Quest’estate ho fatto un viaggio in un luogo meraviglioso, dove la natura prevale sugli uomini, dove il vento e il mare li senti in ogni momento: le Isole Faroe. Sono rimasto incantato dai paesaggi e dalle persone, ma dentro di me c’era un’inquietudine, le immagini della mattanza dei delfini che si ripete ogni anno. Così sono andato a cercare uno dei pescatori che la organizza, sono andato a cercare di capire come sia ancora possibile portare avanti questa barbara tradizione. Sono tornato con molte immagini e con un taccuino pieno di appunti, li ho lasciati decantare e la prima newsletter del prossimo anno sarà dedicata proprio a questo racconto.

Bisognava parlare di ecologia e io ho scelto di focalizzarmi su una cosa preziosa che ci sta sfuggendo: la sostenibilità del nostro tempo e delle nostre giornate. Così al TEDx Milano ho raccontato la necessità di una nuova “ecologia del tempo”. Una parte del discorso l’ho pubblicata su questa newsletter, ho sottolineato come sia importante distinguere le cose importanti da quelle urgenti e ho raccontato del foglietto che scrivo ogni domenica e porto sempre in tasca. Molte persone mi hanno fermato per strada e mi hanno confidato: ora faccio anche io il foglietto.
Il discorso integrale (dura poco più di 10 minuti) è appena stato pubblicato, lo potete trovare qui.

Questa bellissima immagine di ragazze iraniane è stata scattata nel giugno del 2009 a Teheran da Pietro Masturzo, che con questi scatti vinse il World Press Photo.

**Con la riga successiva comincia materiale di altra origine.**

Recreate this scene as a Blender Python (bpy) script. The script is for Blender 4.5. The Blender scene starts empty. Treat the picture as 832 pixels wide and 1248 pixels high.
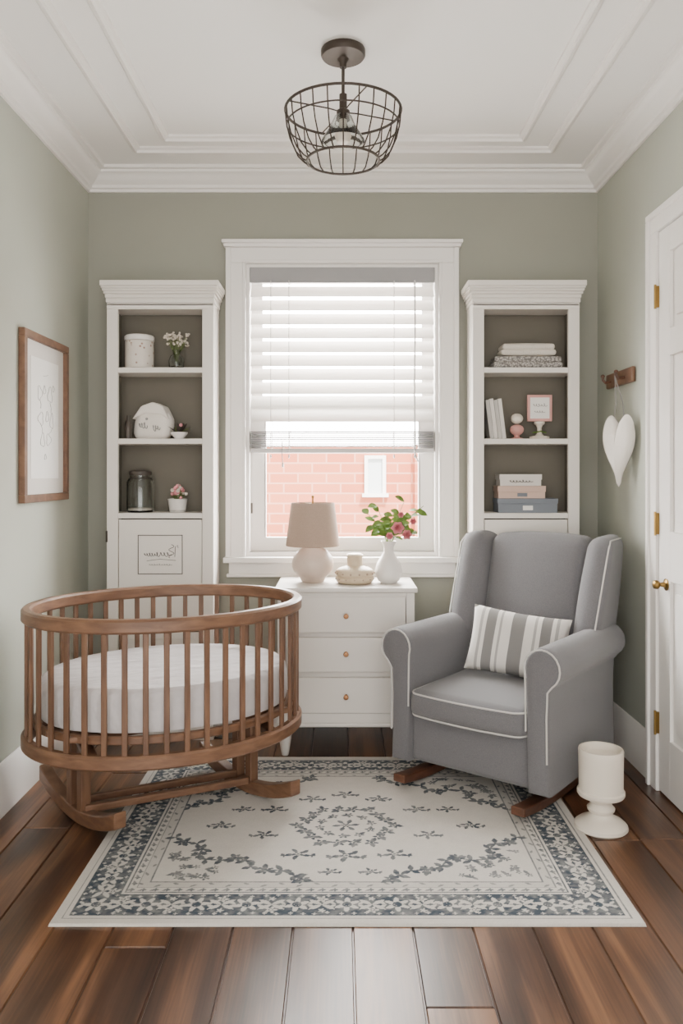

Erano per le strade a festeggiare perché speravano nel cambiamento dopo il primo turno delle elezioni presidenziali e lo hijab cominciava a scivolare indietro sui capelli. Anche quella volta non sarebbe cambiato nulla e il regime avrebbe stretto sempre più le maglie della loro libertà. Oggi, tredici anni dopo, la situazione è ancora peggiore, una protesta senza fine di ragazze e ragazzi è repressa nel sangue e punita con arresti e condanne a morte. Ma loro sono sempre in piazza e la loro forza e il loro coraggio sono contagiosi e commoventi. Alla fine, vinceranno loro.
Quando un regime tortura e ammazza le proprie figlie e i propri figli allora è finito. Non so quanto ci vorrà ma il potere religioso il consenso non lo recupererà mai più. Se hai contro un’intera generazione, la più giovane, allora il tuo tempo è scaduto.Il mio augurio per il 2023 è per le ragazze iraniane e per i ragazzi che sono scesi in piazza accanto a loro, che possano vedere finalmente il cambiamento e respirare la libertà che meritano.